_Written task_. Repeat only the lines from the one containing "The Blender Python script for this scene continues." through the one containing "return tag(o, label, cat, group)", exactly as written, both ends included.

##############################

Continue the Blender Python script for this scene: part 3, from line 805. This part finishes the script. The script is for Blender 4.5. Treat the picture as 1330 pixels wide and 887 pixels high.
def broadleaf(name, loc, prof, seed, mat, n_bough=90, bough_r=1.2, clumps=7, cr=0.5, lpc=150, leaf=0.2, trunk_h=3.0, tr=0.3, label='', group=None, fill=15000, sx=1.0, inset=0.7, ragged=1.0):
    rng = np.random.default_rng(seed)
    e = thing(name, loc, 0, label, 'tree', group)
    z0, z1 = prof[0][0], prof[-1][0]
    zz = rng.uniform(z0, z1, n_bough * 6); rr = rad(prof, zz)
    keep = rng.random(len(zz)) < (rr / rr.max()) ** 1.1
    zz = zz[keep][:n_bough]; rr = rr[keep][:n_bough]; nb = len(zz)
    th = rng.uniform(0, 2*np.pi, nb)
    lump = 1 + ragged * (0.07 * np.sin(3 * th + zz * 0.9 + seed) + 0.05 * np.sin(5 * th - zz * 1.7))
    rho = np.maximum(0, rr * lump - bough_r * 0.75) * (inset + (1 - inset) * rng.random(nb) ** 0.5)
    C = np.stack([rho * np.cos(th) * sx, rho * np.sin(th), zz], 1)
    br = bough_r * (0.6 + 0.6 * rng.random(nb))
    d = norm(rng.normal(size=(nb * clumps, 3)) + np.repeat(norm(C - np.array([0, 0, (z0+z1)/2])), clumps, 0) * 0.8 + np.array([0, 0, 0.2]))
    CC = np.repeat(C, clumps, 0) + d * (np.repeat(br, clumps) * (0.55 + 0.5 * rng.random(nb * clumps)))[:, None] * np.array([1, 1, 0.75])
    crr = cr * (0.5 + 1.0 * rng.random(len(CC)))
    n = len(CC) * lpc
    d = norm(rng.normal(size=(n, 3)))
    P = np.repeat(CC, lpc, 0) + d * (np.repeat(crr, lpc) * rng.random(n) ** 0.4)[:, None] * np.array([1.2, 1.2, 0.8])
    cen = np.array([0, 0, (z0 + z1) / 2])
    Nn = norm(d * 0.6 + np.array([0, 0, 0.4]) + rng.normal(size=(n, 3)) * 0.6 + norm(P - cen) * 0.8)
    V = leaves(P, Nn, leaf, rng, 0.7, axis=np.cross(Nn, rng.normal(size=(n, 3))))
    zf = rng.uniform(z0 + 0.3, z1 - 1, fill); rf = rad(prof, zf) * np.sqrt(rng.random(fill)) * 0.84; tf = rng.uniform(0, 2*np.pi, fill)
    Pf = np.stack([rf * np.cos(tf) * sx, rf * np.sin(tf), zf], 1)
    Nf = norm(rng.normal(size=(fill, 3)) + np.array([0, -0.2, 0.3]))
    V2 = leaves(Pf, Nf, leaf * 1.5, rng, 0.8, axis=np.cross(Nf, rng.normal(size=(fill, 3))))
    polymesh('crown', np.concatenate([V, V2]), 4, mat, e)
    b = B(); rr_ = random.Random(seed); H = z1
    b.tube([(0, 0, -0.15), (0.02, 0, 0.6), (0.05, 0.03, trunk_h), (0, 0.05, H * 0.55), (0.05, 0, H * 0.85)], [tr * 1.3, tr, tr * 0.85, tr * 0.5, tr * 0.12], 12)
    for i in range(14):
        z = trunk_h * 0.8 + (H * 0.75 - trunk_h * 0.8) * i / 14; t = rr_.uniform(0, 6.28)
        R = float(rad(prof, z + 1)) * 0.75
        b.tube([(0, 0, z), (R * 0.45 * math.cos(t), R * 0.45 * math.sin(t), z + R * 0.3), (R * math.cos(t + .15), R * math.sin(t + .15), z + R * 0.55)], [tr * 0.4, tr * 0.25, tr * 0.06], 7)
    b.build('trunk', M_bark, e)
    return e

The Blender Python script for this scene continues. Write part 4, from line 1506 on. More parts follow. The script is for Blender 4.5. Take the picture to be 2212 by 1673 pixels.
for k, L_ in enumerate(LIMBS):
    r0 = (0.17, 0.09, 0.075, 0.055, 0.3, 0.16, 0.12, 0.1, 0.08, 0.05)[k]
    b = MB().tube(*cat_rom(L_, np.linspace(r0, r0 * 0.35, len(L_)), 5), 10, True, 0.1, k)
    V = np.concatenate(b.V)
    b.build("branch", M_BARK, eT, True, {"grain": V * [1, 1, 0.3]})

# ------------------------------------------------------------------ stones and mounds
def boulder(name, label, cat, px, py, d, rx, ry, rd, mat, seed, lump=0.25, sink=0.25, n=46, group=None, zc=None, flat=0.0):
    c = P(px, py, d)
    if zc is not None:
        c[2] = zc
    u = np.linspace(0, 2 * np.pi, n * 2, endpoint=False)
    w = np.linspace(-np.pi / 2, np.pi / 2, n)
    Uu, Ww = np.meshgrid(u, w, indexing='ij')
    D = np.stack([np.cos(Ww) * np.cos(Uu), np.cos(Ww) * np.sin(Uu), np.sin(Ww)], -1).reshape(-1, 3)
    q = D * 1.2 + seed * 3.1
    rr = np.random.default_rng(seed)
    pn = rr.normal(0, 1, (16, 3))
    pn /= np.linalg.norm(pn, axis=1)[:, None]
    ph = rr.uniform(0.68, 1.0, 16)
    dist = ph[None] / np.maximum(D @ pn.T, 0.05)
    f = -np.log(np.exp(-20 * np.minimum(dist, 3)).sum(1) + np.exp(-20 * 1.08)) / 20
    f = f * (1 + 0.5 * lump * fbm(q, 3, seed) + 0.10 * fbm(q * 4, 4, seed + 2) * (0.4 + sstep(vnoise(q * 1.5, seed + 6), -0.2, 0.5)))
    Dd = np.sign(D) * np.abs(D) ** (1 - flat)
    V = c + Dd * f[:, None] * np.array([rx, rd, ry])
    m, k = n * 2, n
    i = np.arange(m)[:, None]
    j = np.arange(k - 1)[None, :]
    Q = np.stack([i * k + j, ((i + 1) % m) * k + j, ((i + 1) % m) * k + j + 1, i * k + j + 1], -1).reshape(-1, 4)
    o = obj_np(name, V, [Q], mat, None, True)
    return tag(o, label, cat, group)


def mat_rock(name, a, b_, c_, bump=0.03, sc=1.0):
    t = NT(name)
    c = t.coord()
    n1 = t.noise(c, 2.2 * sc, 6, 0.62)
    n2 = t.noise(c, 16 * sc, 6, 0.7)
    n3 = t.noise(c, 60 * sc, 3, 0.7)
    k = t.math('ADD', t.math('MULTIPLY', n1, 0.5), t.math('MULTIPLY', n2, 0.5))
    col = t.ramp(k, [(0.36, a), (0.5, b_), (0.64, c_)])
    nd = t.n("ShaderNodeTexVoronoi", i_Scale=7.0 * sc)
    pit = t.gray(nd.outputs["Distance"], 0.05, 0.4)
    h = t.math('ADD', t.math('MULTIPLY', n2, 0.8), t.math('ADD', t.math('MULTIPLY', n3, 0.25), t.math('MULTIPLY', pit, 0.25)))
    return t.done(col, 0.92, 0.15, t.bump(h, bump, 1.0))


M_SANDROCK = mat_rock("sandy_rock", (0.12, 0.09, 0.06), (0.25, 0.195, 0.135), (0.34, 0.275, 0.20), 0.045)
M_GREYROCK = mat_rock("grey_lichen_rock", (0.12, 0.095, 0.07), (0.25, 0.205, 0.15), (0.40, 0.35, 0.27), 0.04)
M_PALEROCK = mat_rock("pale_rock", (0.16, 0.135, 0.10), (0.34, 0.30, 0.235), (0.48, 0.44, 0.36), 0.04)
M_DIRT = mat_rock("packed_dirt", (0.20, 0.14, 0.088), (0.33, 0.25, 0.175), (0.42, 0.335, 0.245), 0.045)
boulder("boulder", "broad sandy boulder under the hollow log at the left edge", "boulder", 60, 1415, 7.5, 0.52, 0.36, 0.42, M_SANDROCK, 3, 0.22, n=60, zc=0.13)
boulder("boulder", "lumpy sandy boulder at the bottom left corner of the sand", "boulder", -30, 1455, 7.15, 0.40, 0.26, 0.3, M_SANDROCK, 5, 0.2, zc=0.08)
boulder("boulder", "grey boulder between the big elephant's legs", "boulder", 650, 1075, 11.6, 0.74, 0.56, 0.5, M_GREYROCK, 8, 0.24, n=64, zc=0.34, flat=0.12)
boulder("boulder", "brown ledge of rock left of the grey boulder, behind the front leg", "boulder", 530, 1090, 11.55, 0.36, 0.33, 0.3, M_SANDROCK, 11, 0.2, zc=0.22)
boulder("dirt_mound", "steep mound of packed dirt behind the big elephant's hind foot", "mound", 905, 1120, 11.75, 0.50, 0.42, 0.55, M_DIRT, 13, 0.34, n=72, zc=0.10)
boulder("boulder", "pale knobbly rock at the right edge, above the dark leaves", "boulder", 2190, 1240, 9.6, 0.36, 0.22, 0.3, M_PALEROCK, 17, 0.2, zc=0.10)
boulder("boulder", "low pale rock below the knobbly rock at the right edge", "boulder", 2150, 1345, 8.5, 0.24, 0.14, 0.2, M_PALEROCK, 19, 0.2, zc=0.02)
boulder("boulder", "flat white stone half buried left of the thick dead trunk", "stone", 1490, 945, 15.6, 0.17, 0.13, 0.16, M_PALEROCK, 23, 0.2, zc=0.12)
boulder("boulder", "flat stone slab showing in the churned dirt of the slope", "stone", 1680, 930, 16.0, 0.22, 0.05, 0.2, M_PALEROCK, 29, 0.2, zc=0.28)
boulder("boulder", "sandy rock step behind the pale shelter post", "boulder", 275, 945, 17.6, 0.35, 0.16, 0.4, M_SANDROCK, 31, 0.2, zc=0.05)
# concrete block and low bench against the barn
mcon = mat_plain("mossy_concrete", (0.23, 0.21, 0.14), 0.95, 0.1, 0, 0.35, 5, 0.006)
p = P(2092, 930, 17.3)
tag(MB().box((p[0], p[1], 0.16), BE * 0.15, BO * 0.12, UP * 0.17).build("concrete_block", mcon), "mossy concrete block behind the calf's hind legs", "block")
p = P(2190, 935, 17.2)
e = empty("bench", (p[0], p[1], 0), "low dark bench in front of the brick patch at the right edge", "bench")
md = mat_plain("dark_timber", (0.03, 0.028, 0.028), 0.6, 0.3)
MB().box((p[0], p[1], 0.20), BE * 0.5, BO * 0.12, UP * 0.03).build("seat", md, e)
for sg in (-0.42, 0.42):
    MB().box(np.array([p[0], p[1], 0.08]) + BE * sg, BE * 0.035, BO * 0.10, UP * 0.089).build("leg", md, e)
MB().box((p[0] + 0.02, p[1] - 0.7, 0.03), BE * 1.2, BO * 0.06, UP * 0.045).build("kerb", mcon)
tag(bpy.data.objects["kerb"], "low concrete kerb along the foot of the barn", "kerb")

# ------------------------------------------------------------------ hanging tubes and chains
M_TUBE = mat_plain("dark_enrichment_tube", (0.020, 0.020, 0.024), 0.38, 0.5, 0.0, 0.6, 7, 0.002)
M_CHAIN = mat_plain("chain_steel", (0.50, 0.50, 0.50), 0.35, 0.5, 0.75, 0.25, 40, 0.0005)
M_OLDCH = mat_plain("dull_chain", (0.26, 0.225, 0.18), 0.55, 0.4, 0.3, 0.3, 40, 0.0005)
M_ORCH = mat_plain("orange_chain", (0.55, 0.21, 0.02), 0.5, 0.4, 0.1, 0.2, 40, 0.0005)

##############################

_Full answer_.
The Blender Python script for this scene continues. Write part 4, from line 1506 on. More parts follow. The script is for Blender 4.5. Take the picture to be 2212 by 1673 pixels.
for k, L_ in enumerate(LIMBS):
    r0 = (0.17, 0.09, 0.075, 0.055, 0.3, 0.16, 0.12, 0.1, 0.08, 0.05)[k]
    b = MB().tube(*cat_rom(L_, np.linspace(r0, r0 * 0.35, len(L_)), 5), 10, True, 0.1, k)
    V = np.concatenate(b.V)
    b.build("branch", M_BARK, eT, True, {"grain": V * [1, 1, 0.3]})

# ------------------------------------------------------------------ stones and mounds
def boulder(name, label, cat, px, py, d, rx, ry, rd, mat, seed, lump=0.25, sink=0.25, n=46, group=None, zc=None, flat=0.0):
    c = P(px, py, d)
    if zc is not None:
        c[2] = zc
    u = np.linspace(0, 2 * np.pi, n * 2, endpoint=False)
    w = np.linspace(-np.pi / 2, np.pi / 2, n)
    Uu, Ww = np.meshgrid(u, w, indexing='ij')
    D = np.stack([np.cos(Ww) * np.cos(Uu), np.cos(Ww) * np.sin(Uu), np.sin(Ww)], -1).reshape(-1, 3)
    q = D * 1.2 + seed * 3.1
    rr = np.random.default_rng(seed)
    pn = rr.normal(0, 1, (16, 3))
    pn /= np.linalg.norm(pn, axis=1)[:, None]
    ph = rr.uniform(0.68, 1.0, 16)
    dist = ph[None] / np.maximum(D @ pn.T, 0.05)
    f = -np.log(np.exp(-20 * np.minimum(dist, 3)).sum(1) + np.exp(-20 * 1.08)) / 20
    f = f * (1 + 0.5 * lump * fbm(q, 3, seed) + 0.10 * fbm(q * 4, 4, seed + 2) * (0.4 + sstep(vnoise(q * 1.5, seed + 6), -0.2, 0.5)))
    Dd = np.sign(D) * np.abs(D) ** (1 - flat)
    V = c + Dd * f[:, None] * np.array([rx, rd, ry])
    m, k = n * 2, n
    i = np.arange(m)[:, None]
    j = np.arange(k - 1)[None, :]
    Q = np.stack([i * k + j, ((i + 1) % m) * k + j, ((i + 1) % m) * k + j + 1, i * k + j + 1], -1).reshape(-1, 4)
    o = obj_np(name, V, [Q], mat, None, True)
    return tag(o, label, cat, group)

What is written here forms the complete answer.